In Michigan, where 75 percent of the voters were white, Mrs. Clinton received about 295,000 fewer votes than Mr. Obama did, but the Republican total increased by just 164,000 votes. The ranks of those voting third and fourth party leapt to more than 250,000 last year from about 51,000 in 2012, and Mrs. Clinton fell short by just 10,704 votes.
In Pennsylvania, the Democrats’ problem was not with white voters, but with African-Americans. Mrs. Clinton actually improved on the Democratic 2012 results with whites, but over 130,000 unenthused black voters stayed home, and she lost by about 44,000 votes.
If Democrats had stemmed the defections of white voters to the Libertarian or Green Parties, they would have won Michigan and Wisconsin, and had they also inspired African-Americans in Pennsylvania, Mrs. Clinton would be president.
If progressive whites are defecting because they are uninspired by Democrats, moving further to the right will only deepen their disillusionment. But if the next D.N.C. chairman can win them back, the country’s demographic trends will tilt the field in Democrats’ favor. As Mrs. Clinton’s popular vote margin showed, there is still a new American majority made up of a meaningful minority of whites and an overwhelming majority of minorities. Not only is there little evidence that Democrats can do significantly better with those white working-class voters who are susceptible to messages laced with racism and sexism, but that sector of the electorate will continue to shrink in the coming years. Nearly half of all Democratic votes (46 percent) were not white in 2016, and over the next four years, 10 million more people of color will be added to the population, as compared with just 1.5 million whites.

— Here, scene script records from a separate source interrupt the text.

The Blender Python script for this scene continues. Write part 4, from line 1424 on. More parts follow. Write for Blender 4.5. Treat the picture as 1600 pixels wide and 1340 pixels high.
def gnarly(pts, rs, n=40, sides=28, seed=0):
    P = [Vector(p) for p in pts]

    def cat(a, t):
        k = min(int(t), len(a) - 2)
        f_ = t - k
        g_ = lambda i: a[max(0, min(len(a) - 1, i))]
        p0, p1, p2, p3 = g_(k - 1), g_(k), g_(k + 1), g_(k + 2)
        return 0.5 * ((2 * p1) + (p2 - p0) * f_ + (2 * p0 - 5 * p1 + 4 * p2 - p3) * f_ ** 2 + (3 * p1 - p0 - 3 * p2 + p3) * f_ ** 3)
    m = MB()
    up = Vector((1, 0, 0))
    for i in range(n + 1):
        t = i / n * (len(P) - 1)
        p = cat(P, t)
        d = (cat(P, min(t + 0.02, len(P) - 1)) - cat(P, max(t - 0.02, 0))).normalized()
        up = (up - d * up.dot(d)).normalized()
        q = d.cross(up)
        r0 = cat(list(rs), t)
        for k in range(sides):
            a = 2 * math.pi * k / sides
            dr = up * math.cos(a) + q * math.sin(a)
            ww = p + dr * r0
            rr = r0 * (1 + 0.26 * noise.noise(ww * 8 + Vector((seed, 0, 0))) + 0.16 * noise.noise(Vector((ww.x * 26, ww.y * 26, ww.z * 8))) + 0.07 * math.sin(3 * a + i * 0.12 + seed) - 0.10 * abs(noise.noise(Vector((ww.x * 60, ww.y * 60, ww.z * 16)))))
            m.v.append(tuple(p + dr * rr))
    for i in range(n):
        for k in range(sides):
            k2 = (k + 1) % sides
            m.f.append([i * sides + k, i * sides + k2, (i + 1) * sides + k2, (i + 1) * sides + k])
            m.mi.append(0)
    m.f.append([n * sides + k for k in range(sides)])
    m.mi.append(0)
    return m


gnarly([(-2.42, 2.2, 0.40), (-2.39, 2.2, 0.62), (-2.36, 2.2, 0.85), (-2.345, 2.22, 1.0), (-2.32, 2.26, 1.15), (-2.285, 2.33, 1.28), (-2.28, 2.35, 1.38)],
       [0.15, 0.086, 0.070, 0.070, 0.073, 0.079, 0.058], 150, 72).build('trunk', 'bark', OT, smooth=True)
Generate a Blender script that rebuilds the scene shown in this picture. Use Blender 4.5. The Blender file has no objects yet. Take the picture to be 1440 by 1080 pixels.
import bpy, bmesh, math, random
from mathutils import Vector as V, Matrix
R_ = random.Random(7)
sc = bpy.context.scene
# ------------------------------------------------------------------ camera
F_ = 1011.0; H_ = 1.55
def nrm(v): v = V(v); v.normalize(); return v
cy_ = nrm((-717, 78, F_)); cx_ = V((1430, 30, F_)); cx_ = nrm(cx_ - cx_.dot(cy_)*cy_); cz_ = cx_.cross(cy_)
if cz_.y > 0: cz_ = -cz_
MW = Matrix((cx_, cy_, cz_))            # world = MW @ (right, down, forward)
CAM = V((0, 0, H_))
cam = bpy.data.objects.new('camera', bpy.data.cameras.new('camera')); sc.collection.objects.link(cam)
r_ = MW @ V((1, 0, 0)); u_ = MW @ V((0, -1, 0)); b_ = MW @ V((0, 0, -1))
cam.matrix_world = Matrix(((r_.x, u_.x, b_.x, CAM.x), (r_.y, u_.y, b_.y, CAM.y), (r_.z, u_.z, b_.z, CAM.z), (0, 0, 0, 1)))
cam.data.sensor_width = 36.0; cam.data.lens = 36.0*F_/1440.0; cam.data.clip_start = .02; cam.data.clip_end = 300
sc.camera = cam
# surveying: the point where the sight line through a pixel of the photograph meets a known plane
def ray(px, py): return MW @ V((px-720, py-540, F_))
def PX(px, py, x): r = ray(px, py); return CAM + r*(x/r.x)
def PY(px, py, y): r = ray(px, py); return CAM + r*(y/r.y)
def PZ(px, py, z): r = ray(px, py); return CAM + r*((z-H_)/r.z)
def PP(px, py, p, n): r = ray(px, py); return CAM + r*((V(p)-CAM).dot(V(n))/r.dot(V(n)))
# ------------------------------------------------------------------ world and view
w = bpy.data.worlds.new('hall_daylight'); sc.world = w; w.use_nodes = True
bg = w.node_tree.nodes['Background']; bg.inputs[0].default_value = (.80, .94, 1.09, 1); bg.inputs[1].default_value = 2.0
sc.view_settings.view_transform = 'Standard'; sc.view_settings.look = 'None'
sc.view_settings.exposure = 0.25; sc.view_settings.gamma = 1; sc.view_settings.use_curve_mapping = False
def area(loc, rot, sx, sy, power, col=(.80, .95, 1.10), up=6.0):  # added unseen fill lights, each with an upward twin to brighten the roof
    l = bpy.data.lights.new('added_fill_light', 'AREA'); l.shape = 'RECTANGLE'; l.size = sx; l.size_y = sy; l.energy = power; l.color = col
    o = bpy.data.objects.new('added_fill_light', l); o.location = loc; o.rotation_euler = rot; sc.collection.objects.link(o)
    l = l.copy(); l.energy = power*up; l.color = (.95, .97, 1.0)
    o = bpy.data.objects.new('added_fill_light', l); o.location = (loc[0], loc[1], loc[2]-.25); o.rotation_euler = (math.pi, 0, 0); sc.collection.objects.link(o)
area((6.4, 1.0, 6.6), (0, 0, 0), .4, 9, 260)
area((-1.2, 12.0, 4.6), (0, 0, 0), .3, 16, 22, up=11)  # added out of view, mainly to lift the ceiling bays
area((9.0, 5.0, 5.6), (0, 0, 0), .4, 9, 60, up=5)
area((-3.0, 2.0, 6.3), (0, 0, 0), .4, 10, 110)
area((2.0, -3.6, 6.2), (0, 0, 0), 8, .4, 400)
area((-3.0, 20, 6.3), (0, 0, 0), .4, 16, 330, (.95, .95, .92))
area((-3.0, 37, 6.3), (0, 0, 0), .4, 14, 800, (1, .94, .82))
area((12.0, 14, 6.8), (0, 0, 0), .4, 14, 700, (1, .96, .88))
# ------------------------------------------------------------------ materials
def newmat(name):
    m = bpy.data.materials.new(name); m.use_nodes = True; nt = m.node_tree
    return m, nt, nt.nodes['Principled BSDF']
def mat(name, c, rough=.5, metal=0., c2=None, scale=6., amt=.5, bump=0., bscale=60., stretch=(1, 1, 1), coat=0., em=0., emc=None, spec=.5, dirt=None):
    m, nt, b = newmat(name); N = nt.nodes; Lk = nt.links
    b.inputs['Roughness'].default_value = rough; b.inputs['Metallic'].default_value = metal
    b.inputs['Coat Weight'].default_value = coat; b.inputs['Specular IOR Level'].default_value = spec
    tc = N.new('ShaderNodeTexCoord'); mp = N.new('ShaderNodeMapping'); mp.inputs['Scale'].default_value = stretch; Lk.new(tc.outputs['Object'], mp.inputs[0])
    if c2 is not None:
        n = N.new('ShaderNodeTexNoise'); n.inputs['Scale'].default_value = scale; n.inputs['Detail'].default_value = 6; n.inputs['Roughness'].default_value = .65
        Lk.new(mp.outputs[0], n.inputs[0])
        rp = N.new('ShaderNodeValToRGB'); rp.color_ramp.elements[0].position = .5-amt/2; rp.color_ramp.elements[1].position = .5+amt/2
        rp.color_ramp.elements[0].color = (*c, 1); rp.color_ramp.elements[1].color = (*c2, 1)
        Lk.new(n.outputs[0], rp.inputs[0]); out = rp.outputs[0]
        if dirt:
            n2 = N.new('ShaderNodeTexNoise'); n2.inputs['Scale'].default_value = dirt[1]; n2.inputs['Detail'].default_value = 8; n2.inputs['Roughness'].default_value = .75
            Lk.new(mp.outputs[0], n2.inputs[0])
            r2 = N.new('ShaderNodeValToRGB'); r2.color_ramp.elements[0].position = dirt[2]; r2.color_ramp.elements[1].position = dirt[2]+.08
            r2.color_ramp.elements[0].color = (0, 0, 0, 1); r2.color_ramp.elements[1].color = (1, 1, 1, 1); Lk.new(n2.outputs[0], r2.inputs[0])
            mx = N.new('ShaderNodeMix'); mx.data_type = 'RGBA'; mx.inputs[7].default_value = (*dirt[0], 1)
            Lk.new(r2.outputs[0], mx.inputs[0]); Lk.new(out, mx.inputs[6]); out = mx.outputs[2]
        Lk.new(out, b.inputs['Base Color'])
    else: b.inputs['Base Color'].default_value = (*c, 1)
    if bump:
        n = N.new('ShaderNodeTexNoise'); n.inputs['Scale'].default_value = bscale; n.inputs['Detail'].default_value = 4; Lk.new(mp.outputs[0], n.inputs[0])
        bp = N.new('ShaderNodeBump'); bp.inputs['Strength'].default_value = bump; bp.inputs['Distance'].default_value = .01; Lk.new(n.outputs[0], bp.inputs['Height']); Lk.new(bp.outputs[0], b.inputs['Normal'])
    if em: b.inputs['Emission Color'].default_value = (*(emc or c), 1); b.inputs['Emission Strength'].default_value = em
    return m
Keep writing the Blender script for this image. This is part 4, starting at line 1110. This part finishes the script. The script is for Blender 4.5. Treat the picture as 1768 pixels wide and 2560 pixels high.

Keith Ellison, a D.N.C. chairman candidate, has a proven record of engaging core Democratic voters rather than chasing the elusive conservative whites, and the party would be in good hands under his stewardship. (Thomas E. Perez, the former labor secretary, has less electoral history, but his reliance on political superstars such as the strategist Emmy Ruiz, who delivered victories for Democrats in Nevada and Colorado, is encouraging.)
Whoever prevails as chairman must resist the pressure to follow an uninformed and ill-fated quest for winning over conservative white working-class voters in the Midwest. The solution for Democrats is not to chase Trump defectors. The path to victory involves reinspiring those whites who drifted to third-party candidates and then focusing on the ample opportunities in the Southwest and the South.
Mrs. Clinton came closer to winning Texas than she did Iowa. She fared better in Arizona, Georgia and Florida than she did in the traditional battleground state of Ohio. The electoral action for Democrats may have once been in the Rust Belt, but it’s now moving west and south.